• _Task statement_: Please copy the lines below exactly, from the first one through the line showing "airy=1.0, conifer=.5, cypress=.4)".

• _Data section_:

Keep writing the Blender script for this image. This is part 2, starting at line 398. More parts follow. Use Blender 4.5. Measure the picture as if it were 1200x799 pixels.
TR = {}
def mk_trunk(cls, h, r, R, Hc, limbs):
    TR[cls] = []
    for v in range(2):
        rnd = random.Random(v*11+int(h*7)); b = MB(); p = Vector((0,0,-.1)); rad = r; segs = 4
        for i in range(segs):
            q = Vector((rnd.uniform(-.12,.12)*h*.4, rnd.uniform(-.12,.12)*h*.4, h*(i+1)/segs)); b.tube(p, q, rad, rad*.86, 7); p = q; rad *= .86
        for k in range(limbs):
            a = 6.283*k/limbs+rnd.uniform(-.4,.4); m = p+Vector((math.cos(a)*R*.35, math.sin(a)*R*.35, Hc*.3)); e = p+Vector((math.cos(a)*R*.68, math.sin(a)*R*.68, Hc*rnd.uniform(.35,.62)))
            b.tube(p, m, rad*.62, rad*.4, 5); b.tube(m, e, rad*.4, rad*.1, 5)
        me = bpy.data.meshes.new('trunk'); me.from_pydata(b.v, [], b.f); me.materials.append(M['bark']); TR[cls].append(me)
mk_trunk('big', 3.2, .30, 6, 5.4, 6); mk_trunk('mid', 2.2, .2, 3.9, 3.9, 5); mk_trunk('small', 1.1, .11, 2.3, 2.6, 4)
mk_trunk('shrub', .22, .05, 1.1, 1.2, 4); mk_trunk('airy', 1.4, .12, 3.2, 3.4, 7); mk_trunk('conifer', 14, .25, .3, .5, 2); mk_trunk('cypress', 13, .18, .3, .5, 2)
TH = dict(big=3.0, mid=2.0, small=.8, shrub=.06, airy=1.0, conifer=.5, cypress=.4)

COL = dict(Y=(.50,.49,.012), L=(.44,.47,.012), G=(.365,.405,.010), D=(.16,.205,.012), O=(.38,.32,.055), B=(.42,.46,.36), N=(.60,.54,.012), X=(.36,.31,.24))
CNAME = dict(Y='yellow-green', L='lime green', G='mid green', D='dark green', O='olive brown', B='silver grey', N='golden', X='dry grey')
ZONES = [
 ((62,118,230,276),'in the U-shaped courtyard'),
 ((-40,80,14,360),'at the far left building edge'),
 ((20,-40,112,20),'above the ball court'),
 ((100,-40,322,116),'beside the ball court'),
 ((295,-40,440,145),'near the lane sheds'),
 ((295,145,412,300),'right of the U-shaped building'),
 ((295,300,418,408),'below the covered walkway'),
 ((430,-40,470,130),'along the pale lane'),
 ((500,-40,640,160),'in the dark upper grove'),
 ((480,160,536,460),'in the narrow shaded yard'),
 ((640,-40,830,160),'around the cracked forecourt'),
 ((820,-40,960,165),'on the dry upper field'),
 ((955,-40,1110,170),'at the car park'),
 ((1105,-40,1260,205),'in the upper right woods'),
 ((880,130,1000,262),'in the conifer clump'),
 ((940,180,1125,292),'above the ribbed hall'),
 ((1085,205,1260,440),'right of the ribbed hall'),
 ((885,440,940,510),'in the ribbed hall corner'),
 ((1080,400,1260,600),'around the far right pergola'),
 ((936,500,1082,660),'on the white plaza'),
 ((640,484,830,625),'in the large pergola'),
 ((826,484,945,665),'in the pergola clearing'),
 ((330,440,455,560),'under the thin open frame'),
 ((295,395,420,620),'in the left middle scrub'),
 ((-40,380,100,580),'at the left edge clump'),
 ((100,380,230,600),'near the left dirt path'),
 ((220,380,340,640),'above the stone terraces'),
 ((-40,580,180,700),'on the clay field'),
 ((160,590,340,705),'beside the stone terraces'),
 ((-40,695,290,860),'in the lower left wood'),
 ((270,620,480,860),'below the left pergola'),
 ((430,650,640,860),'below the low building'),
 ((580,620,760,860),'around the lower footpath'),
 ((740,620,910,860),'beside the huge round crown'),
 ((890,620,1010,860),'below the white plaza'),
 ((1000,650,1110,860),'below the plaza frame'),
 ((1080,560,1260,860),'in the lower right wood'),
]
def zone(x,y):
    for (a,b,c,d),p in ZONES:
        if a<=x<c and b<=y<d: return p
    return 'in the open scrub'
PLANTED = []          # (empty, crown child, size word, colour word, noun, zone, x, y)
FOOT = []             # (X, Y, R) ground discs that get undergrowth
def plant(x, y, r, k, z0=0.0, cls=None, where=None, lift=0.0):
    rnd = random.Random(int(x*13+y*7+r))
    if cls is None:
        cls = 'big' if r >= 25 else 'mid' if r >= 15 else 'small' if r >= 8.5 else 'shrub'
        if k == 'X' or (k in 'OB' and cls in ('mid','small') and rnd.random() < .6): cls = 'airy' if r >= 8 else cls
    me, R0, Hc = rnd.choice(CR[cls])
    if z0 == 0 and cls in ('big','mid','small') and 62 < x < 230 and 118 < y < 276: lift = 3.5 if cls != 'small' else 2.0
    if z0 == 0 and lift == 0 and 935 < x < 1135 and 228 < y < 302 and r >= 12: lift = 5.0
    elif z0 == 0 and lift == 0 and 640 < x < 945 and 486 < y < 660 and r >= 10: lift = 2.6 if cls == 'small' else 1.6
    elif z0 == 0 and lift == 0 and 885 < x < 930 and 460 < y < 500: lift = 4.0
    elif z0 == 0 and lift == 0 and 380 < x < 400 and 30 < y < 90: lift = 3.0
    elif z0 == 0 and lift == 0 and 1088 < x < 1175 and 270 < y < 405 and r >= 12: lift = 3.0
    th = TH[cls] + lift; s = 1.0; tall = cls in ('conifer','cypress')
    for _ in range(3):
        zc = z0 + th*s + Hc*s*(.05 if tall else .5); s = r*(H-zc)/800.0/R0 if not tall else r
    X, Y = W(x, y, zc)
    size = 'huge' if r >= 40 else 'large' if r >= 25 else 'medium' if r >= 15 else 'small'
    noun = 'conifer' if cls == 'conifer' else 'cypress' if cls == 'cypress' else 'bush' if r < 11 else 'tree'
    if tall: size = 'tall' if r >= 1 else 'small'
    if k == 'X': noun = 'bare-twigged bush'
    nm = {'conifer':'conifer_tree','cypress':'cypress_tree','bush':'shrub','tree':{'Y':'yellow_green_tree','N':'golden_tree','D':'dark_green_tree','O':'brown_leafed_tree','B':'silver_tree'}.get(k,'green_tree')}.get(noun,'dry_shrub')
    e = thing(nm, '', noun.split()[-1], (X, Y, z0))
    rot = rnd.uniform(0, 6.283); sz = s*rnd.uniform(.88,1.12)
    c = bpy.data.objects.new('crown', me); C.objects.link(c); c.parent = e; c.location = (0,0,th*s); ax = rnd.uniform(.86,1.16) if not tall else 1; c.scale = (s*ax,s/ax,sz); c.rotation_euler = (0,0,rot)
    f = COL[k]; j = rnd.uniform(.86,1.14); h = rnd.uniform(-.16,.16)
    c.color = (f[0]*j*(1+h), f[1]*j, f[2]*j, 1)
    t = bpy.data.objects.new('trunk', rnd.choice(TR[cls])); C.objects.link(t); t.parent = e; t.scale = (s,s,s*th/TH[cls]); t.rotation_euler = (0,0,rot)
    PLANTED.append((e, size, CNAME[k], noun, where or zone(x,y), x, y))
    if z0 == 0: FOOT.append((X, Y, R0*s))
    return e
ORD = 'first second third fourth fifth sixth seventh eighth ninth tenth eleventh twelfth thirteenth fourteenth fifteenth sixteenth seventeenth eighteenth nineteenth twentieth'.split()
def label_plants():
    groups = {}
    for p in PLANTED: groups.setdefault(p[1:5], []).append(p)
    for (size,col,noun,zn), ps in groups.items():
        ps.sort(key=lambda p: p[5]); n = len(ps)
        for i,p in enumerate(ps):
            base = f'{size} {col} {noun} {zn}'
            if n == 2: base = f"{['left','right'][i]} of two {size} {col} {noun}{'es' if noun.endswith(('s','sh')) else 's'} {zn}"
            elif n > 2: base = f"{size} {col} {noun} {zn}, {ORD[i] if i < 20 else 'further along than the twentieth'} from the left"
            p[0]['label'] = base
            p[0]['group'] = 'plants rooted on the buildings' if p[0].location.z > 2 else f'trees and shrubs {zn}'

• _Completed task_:
Keep writing the Blender script for this image. This is part 2, starting at line 398. More parts follow. Use Blender 4.5. Measure the picture as if it were 1200x799 pixels.
TR = {}
def mk_trunk(cls, h, r, R, Hc, limbs):
    TR[cls] = []
    for v in range(2):
        rnd = random.Random(v*11+int(h*7)); b = MB(); p = Vector((0,0,-.1)); rad = r; segs = 4
        for i in range(segs):
            q = Vector((rnd.uniform(-.12,.12)*h*.4, rnd.uniform(-.12,.12)*h*.4, h*(i+1)/segs)); b.tube(p, q, rad, rad*.86, 7); p = q; rad *= .86
        for k in range(limbs):
            a = 6.283*k/limbs+rnd.uniform(-.4,.4); m = p+Vector((math.cos(a)*R*.35, math.sin(a)*R*.35, Hc*.3)); e = p+Vector((math.cos(a)*R*.68, math.sin(a)*R*.68, Hc*rnd.uniform(.35,.62)))
            b.tube(p, m, rad*.62, rad*.4, 5); b.tube(m, e, rad*.4, rad*.1, 5)
        me = bpy.data.meshes.new('trunk'); me.from_pydata(b.v, [], b.f); me.materials.append(M['bark']); TR[cls].append(me)
mk_trunk('big', 3.2, .30, 6, 5.4, 6); mk_trunk('mid', 2.2, .2, 3.9, 3.9, 5); mk_trunk('small', 1.1, .11, 2.3, 2.6, 4)
mk_trunk('shrub', .22, .05, 1.1, 1.2, 4); mk_trunk('airy', 1.4, .12, 3.2, 3.4, 7); mk_trunk('conifer', 14, .25, .3, .5, 2); mk_trunk('cypress', 13, .18, .3, .5, 2)
TH = dict(big=3.0, mid=2.0, small=.8, shrub=.06, airy=1.0, conifer=.5, cypress=.4)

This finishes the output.